Too many films. But let me note some impressions that may go at least some of the way. Sitting outside at a dinner table on the terrace of an old building in Lisbon, the old woman beside me has a tattooed number on her arm. She is now in her eighties; as teenager she survived Auschwitz. She also survived running around the frontline with her husband during the Vietnam War filming The 17th Parallel. She was shot, and had to stay some weeks under ground, together with other Vietnamese, recovering from wounds. Her eyes tell me that she has seen it all. The grand old lady radiates: she is living film history.


DocLisboa invited her in October for a masterclass, and screened a retrospective of both her and her husband’s films.

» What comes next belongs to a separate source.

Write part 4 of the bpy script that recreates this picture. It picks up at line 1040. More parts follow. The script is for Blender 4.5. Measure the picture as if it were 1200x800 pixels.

Marceline Lorain-Ivens worked for 30 years together with her husband Joris Ivens. I “met” Joris in the film Témoins: Joris Ivens. At an airport, the “Flying Dutchman” talked about when he made The Spanish Earth during the Civil War, the precursor to the Second World War. He recalled driving with Ernest Hemingway to the war zone, his senses so alert that he could still recall a wet leaf stuck to the ground as they passed at high velocity in a car. They didn’t know if they would be back at the end of the day. He risked his life instead of going back to the Netherlands and signing protests against the Fascists.

Ivens’ commentary follows the images in several of his films. But in his ...A Valparaíso the narration was really written by Chris Marker, and the cinematography done by Patricio Guzman. It was about life at the lower and higher ends of a city. In A Tale of the Wind, the old man with long white hair sits on a chair alone on the desert sand. Waiting for the wind, he suddenly faints and falls head first to the ground.